L’inammissibilità del ricorso dell’indagato comporta obbligatoriamente per lui – ai sensi dell’art. 616, cod. proc. pen. – la condanna al pagamento delle spese del procedimento e di una somma in favore della cassa delle ammende, non ravvisandosi una sua assenza di colpa nella determinazione della causa d’inammissibilità (vds. Corte Cost., sent. n. 186 del 13 giugno 2000).
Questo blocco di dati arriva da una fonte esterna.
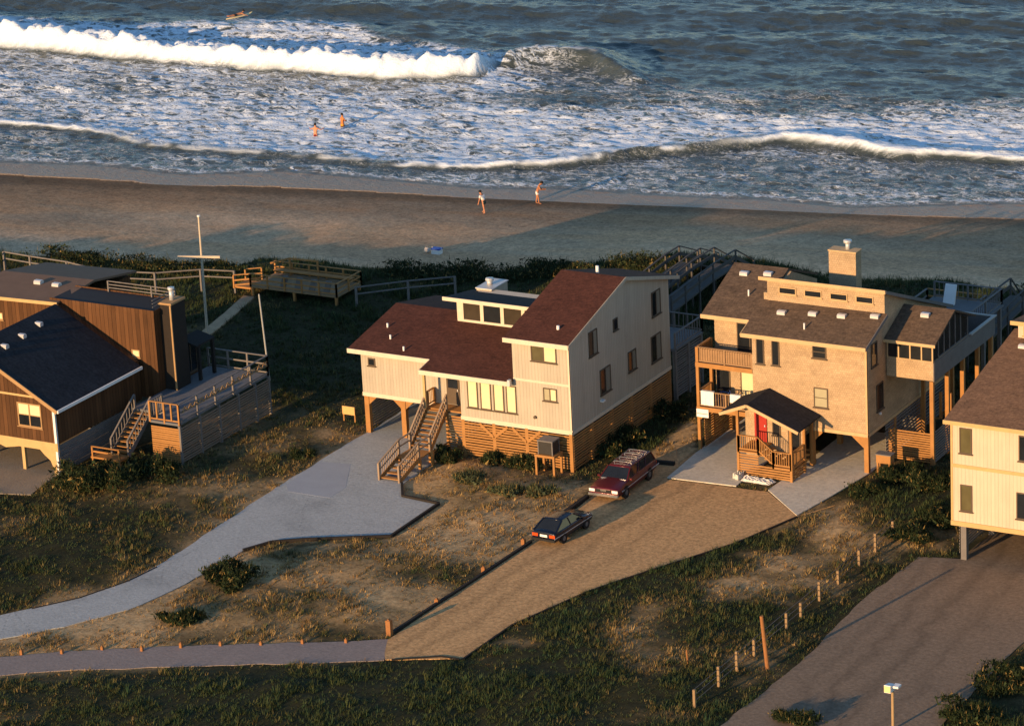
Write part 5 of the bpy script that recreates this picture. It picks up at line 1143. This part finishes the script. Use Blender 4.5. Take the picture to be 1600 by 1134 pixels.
# crumpled sheeting at the foot of the entry porch
def crumple(name, label, cat, poly, h, mat, seed):
    r_ = random.Random(seed); n = 16; xs = [p[0] for p in poly]; ys = [p[1] for p in poly]; mb = MB(); z0 = .07
    idx = {}
    for i in range(n+1):
        for j in range(n+1):
            u_, v_ = i/n, j/n; a = Vector((*poly[0], 0)).lerp(Vector((*poly[1], 0)), u_); b = Vector((*poly[3], 0)).lerp(Vector((*poly[2], 0)), u_); p = a.lerp(b, v_)
            e_ = min(u_, 1-u_, v_, 1-v_); idx[i, j] = len(mb.v); mb.v.append((p.x+r_.uniform(-.03, .03), p.y+r_.uniform(-.03, .03), z0+(h*(.3+.7*r_.random()) if e_ > 0 else 0)))
    for i in range(n):
        for j in range(n): mb.f.append((idx[i, j], idx[i+1, j], idx[i+1, j+1], idx[i, j+1]))
    k = len(mb.v); c = [idx[0, 0], idx[n, 0], idx[n, n], idx[0, n]]; mb.v += [(mb.v[q][0], mb.v[q][1], z0-.03) for q in c]; mb.f.append((k+3, k+2, k+1, k))
    return tag(mb.build(name, mat, None, origin=(poly[0][0], poly[0][1], z0)), label, cat)
crumple('plastic_sheet', 'crumpled white plastic sheet lying before the orange entry porch', 'sheet', [(9.3,2.0),(11.0,1.95),(11.2,2.6),(9.2,2.65)], .16, plain('white_plastic', (.62, .60, .55), .5, .2, 4), 3)
crumple('debris_pile', 'small heap of pale rubble at the left foot of the entry porch', 'rubble', [(8.7,2.2),(9.15,2.0),(9.2,2.75),(8.75,2.75)], .32, plain('pale_rubble', (.55, .52, .46), .8, .2, 6), 5)
# beach steps behind the two middle houses
def beach_steps(label, x, y0, y1, z1, w=1.5, mat=STEPWOOD, hump=True):
    zs_ = gz(x, y1); ym = (y0+y1)/2
    r = thing('beach_steps', label, 'stairs', (x, y0, gz(x, y0)), group='wooden steps down to the beach')
    prof = [(y0, z1), (ym, z1+.35), (y1-2.6, z1+.35), (y1, zs_+.3)]
    mb = MB()
    for a, b in zip(prof[:-1], prof[1:]): mb.slab([(x-w/2, a[0], a[1]), (x+w/2, a[0], a[1]), (x+w/2, b[0]-.002, b[1]), (x-w/2, b[0]-.002, b[1])], .12)
    mb.build('walkway', STEPWOOD, r)
    for s in (-w/2, w/2):
        mb = MB()
        for a, b in zip(prof[:-1], prof[1:]):
            mb.beam((x+s, a[0], a[1]+1.05), (x+s, b[0], b[1]+1.05), .1, .06); mb.beam((x+s, a[0], a[1]+.55), (x+s, b[0], b[1]+.55), .05, .22)
            n = max(1, int((b[0]-a[0])/1.8))
            for i in range(n): t_ = i/n; yy = a[0]+(b[0]-a[0])*t_; zz = a[1]+(b[1]-a[1])*t_; mb.box(x+s-.05, yy-.05, gz(x+s, yy)-.3, x+s+.05, yy+.05, zz+1.05)
        mb.box(x+s-.05, y1-.05, zs_-.3, x+s+.05, y1+.05, zs_+1.3); mb.build('railing', mat, r)
    return r
beach_steps('grey wooden beach steps behind the maroon roofed house, the left of two parallel runs', -8.6, 25.5, 34.6, 1.6)
beach_steps('grey wooden beach steps, the right run, next to the shingle house roof', -5.9, 22.5, 34.2, 1.9)
rail_fence('walkway_rail', 'grey boardwalk rails running from the pale house rear deck towards the beach steps', 'railing', [(-2.5,16.2),(-4.2,20.0),(-5.6,22.4)], rails=(1.0,.6,.25), mat=STEPWOOD, zoff=1.6, step=1.6)
beach_steps('wooden beach steps behind the shingle house roof, right of the white board', 14.9, 23.0, 32.5, 2.6, 1.6)
x0, y0 = 12.6, 23.5
BD = thing('dune_deck', 'small grey dune deck with an orange lit rail behind the shingle house', 'deck', (11.5, 25, 2.5))
MB().box(9.8, 23.6, 2.55, 13.6, 27.2, 2.68).build('floor', DECKING, BD)
for p, q, m2 in (((9.8, 23.6), (9.8, 27.2), WOOD_GREY), ((9.8, 27.2), (13.6, 27.2), WOOD), ((13.6, 23.6), (13.6, 27.2), WOOD_GREY)): railing(BD, (*p, 2.68), (*q, 2.68), 1.0, m2, 0, 3, rails=3)
for p in ((9.9, 23.7), (9.9, 27.1), (13.5, 27.1), (13.5, 23.7)): pile(BD, p[0], p[1], -.5, 2.55, .1, WOOD_GREY)

# ================================================================== people
SKIN = plain('sunburnt_skin', (0.50, 0.22, 0.12), 0.6, 0.08); SKIN2 = plain('tanned_skin', (0.42, 0.18, 0.09), 0.6, 0.08)
HAIR = plain('dark_hair', (0.012, 0.009, 0.008), 0.7, 0.2)
def skin_obj(name, verts, edges, radii, mat, parent, sub=1):
    me = bpy.data.meshes.new(name); me.from_pydata(verts, edges, []); me.materials.append(mat)
    o = bpy.data.objects.new(name, me); COL.objects.link(o); o.parent = parent
    o.modifiers.new('skin', 'SKIN'); 
    if not me.skin_vertices: 
        pass
    for i, sv in enumerate(me.skin_vertices[0].data): sv.radius = (radii[i], radii[i]*(.78 if i in (0, 1, 2) else 1)); sv.use_root = (i == 0)
    s = o.modifiers.new('sub', 'SUBSURF'); s.levels = sub; s.render_levels = sub
    for p in me.polygons: p.use_smooth = True
    return o
def person(label, loc, rz, J, hair=True, shorts=None, shirt=None, skin=SKIN, scale=1.0, sink=0):
    """J: joint positions in metres, y forward"""
    r = thing('person', label, 'person', loc, rz); r.scale = (scale,)*3
    V = []; E_ = []; R = []
    def add(p, rad, par=None):
        V.append(tuple(p)); R.append(rad)
        if par is not None: E_.append((par, len(V)-1))
        return len(V)-1
    pel = add(J['pelvis'], .145); wst = add(J['waist'], .13, pel); ch = add(J['chest'], .155, wst); nk = add(J['neck'], .06, ch); h1 = add(J['head'], .088, nk); top = add(Vector(J['head'])+Vector(J['headup'])*.10, .085, h1)
    fwd = Vector(J.get('face', (0, 1, -.3))).normalized()
    add(Vector(J['head'])+fwd*.10, .03, h1)                       # nose and brow
    for s, sd in ((-1, 'L'), (1, 'R')):
        sh = add(J['sh'+sd], .06, ch); el = add(J['el'+sd], .045, sh); wr = add(J['wr'+sd], .032, el)
        d = (Vector(J['wr'+sd])-Vector(J['el'+sd])).normalized(); pm = add(Vector(J['wr'+sd])+d*.07, .036, wr); side = d.cross(Vector((1, 0, 0))).normalized()
        for k, (off, ln) in enumerate(((-.03, .070), (-.01, .082), (.01, .076), (.03, .060))):
            a_ = add(Vector(V[pm])+d*.04+side*off, .010, pm); add(Vector(V[a_])+d*ln+Vector((0, .02, 0)), .008, a_)
        tb = add(Vector(V[wr])+d*.03+side*.045, .011, wr); add(Vector(V[tb])+d*.04+side*.015, .009, tb)
        hp = add(J['hip'+sd], .095, pel); kn = add(J['kn'+sd], .062, hp); an = add(J['an'+sd], .040, kn); toe = add(Vector(J['an'+sd])+Vector((0, .17, -.05)), .035, an)
    body = skin_obj('body', V, E_, R, skin, r, 2)
    if hair:
        c = Vector(J['head'])+Vector(J['headup'])*.07-fwd*.03; mb = MB(); n = 10; vs = []
        for i in range(1, 6):
            th = math.pi*i/6*.75
            for j in range(n): a_ = 2*math.pi*j/n; vs.append(c+Vector((math.sin(th)*math.cos(a_)*.112, math.sin(th)*math.sin(a_)*.125, math.cos(th)*.125)))
        mb.add([c+Vector((0, 0, .125))]+vs, [(0, 1+j, 1+(j+1) % n) for j in range(n)]+[(1+i*n+j, 1+(i+1)*n+j, 1+(i+1)*n+(j+1) % n, 1+i*n+(j+1) % n) for i in range(4) for j in range(n)])
        me = mb; o = MB(); o.v = me.v; o.f = me.f
        m_ = bpy.data.meshes.new('hair'); m_.from_pydata([tuple(v) for v in o.v], [], o.f); m_.materials.append(HAIR); ob = bpy.data.objects.new('hair', m_); COL.objects.link(ob); ob.parent = r
    if shorts:
        l = Vector(J['hipL']).lerp(Vector(J['knL']), .55); rr2 = Vector(J['hipR']).lerp(Vector(J['knR']), .55)
        skin_obj('swim_shorts', [J['pelvis'], Vector(J['pelvis']).lerp(Vector(J['waist']), .5), J['hipL'], tuple(l), J['hipR'], tuple(rr2)], [(0, 1), (0, 2), (2, 3), (0, 4), (4, 5)], [.165, .15, .12, .105, .12, .105], shorts, r, 1)
    if shirt:
        skin_obj('shirt', [J['chest'], J['waist'], tuple(Vector(J['pelvis']).lerp(Vector(J['waist']), .4)), J['shL'], tuple(Vector(J['shL']).lerp(Vector(J['elL']), .6)), J['shR'], tuple(Vector(J['shR']).lerp(Vector(J['elR']), .6))], [(0, 1), (1, 2), (0, 3), (3, 4), (0, 5), (5, 6)], [.175, .155, .16, .085, .07, .085, .07], shirt, r, 1)
    return r
def pose(bend=0.0, arms='down', stride=0.12, headdrop=0.0):
    hipz = .88; c, s = math.cos(bend), math.sin(bend)
    up = Vector((0, s, c)); P0 = Vector((0, 0, hipz)); J = dict(pelvis=P0, waist=P0+up*.16, chest=P0+up*.40, neck=P0+up*.57)
    hu = Vector((0, math.sin(bend+headdrop), math.cos(bend+headdrop))); J['head'] = J['neck']+hu*.13; J['headup'] = hu; J['face'] = (0, math.cos(bend+headdrop), -math.sin(bend+headdrop))
    for sx, sd in ((-1, 'L'), (1, 'R')):
        J['sh'+sd] = P0+up*.46+Vector((sx*.185, 0, 0)); J['hip'+sd] = P0+Vector((sx*.09, 0, -.06))
        f = sx*stride; J['kn'+sd] = Vector((sx*.10, f*.5+.03, .46)); J['an'+sd] = Vector((sx*.11, f, .08))
        if arms == 'down': J['el'+sd] = J['sh'+sd]+Vector((sx*.06, .02, -.28)); J['wr'+sd] = J['el'+sd]+Vector((0, .10, -.24))
        elif arms == 'front': J['el'+sd] = J['sh'+sd]+Vector((sx*.05, .08, -.25)); J['wr'+sd] = J['el'+sd]+Vector((-sx*.12, .22, -.02))
        else: J['el'+sd] = J['sh'+sd]+Vector((sx*.24, .05, -.12)); J['wr'+sd] = J['el'+sd]+Vector((sx*.12, .14, .05))
    return J
WSH = plain('white_cotton', (.72, .70, .68), .9, .08); DSH = plain('dark_green_shorts', (.02, .045, .045), .9, .1)
x, y = G(757, 333, -2.55); z = gz(x, y); x, y = G(757, 333, z); z = gz(x, y)
person('stooping person in white shirt and dark shorts walking on the dark sand above the swash', (x, y, z), math.radians(75), pose(.42, 'down', .16, .3), True, DSH, WSH, SKIN)
x, y = G(840, 319, -2.95); z = gz(x, y)
person('bare chested person in white shorts looking down at the edge of the swash', (x, y, z), math.radians(-60), pose(.35, 'front', .10, .7), True, WSH, None, SKIN2, 1.05)
x, y = G(493, 211, -2.85)
person('bare backed person in dark red shorts wading in the foam, the lower left of two', (x, y, -3.65), math.radians(10), pose(.08, 'out', .1), True, plain('dark_red_shorts', (.16, .01, .015), .9, .1), None, SKIN)
x, y = G(535, 195, -2.85)
person('person in orange yellow shorts wading in the foam, the upper right of two', (x, y, -3.65), math.radians(-15), pose(.05, 'front', .1), True, plain('orange_yellow_shorts', (.75, .33, .02), .9, .1), None, plain('orange_brown_skin', (.48, .17, .05), .6, .08))
# surfer lying on a long board
x, y = G(374, 28, -2.55)
bd = MB(); n = 18; vs = []
for i in range(n+1):
    t_ = -1+2*i/n; w = .30*max(0.02, (1-abs(t_)**2.6)); rk_ = .12*max(0, t_-.5)**2*4
    vs.append([(t_*1.35, -w, .0+rk_), (t_*1.35, -w*.8, .05+rk_), (t_*1.35, w*.8, .05+rk_), (t_*1.35, w, rk_), (t_*1.35, w*.7, -.03+rk_), (t_*1.35, -w*.7, -.03+rk_)])
loft(bd, vs); me = bpy.data.meshes.new('surfboard'); me.from_pydata(bd.v, [], bd.f); me.materials.append(plain('straw_yellow_board', (.72, .60, .30), .4, .05))
sbd = bpy.data.objects.new('surfboard', me); COL.objects.link(sbd); sbd.location = (x, y, -2.42); sbd.rotation_euler = (0, math.radians(-3), math.radians(60)); tag(sbd, 'straw yellow surfboard floating beyond the breaking wave', 'surfboard')
J = dict(pelvis=(-.25, 0, .14), waist=(-.08, 0, .17), chest=(.16, 0, .2), neck=(.34, 0, .27), head=(.46, 0, .36), headup=Vector((.3, 0, .9)), face=(1, 0, .1))
for sx, sd in ((-1, 'L'), (1, 'R')):
    J['sh'+sd] = (.22, sx*.19, .22); J['el'+sd] = (.36, sx*.36, .10); J['wr'+sd] = (.56, sx*.40, .02); J['hip'+sd] = (-.32, sx*.09, .13); J['kn'+sd] = (-.76, sx*.10, .12); J['an'+sd] = (-1.12, sx*.10, .14)
person('dark haired person lying on the straw yellow surfboard beyond the breaking wave', (x, y, -2.38), math.radians(60), J, True, plain('black_trunks', (.015, .015, .02), .9, .1), None, SKIN2)
# cooler and bag on the beach
x, y = G(683, 398, -1.9); z = gz(x, y); x, y = G(683, 398, z); z = gz(x, y)
cl_ = thing('cool_box', 'white cool box with blue lid standing alone on the beach', 'cool box', (x, y, z))
MB().box(x-.32, y-.22, z, x+.32, y+.22, z+.32).build('body', WHITE, cl_); MB().box(x-.34, y-.24, z+.325, x+.34, y+.24, z+.42).build('lid', plain('blue_plastic', (.03, .09, .42), .5, .05), cl_)
mb = MB(); mb.beam((x-.36, y, z+.2), (x-.36, y, z+.47), .03, .03); mb.beam((x+.36, y, z+.2), (x+.36, y, z+.47), .03, .03); mb.build('handle', WHITE, cl_)
x -= .78; z = gz(x, y)
bg_ = thing('beach_bag', 'pale round beach bag beside the blue and white cool box', 'bag', (x, y, z))
mb = MB(); loft(mb, [[(x+r_*math.cos(a*.5236), y+r_*.8*math.sin(a*.5236), z+h_z) for a in range(12)] for h_z, r_ in ((0, .17), (.12, .24), (.26, .22), (.36, .12))]); mb.build('body', plain('pale_canvas', (.62, .55, .46), .8, .1), bg_, True)
mb = MB()
for k in range(6): a = math.pi*k/6; b = math.pi*(k+1)/6; mb.beam((x+.14*math.cos(a), y, z+.34+.16*math.sin(a)), (x+.14*math.cos(b), y, z+.34+.16*math.sin(b)), .025, .025)
mb.build('handle', WOOD_GREY, bg_)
Detta
somma, considerando la manifesta assenza di pregio degli argomenti addotti, va fissata in tremila euro.
P.Q.M.
Dichiara inammissibile il ricorso del P.M..
Dichiara altresì inammissibile il ricorso proposto da NOME COGNOME e condanna il ricorrente al pagamento delle spese processuali e della somma di euro tremila in favore della Cassa delle ammende.
Manda alla cancelleria per gli adempimenti di cui all’art. 94, comma 1-ter, disp. att. cod. proc. pen..
Così deciso in Roma, il 23 settembre 2024.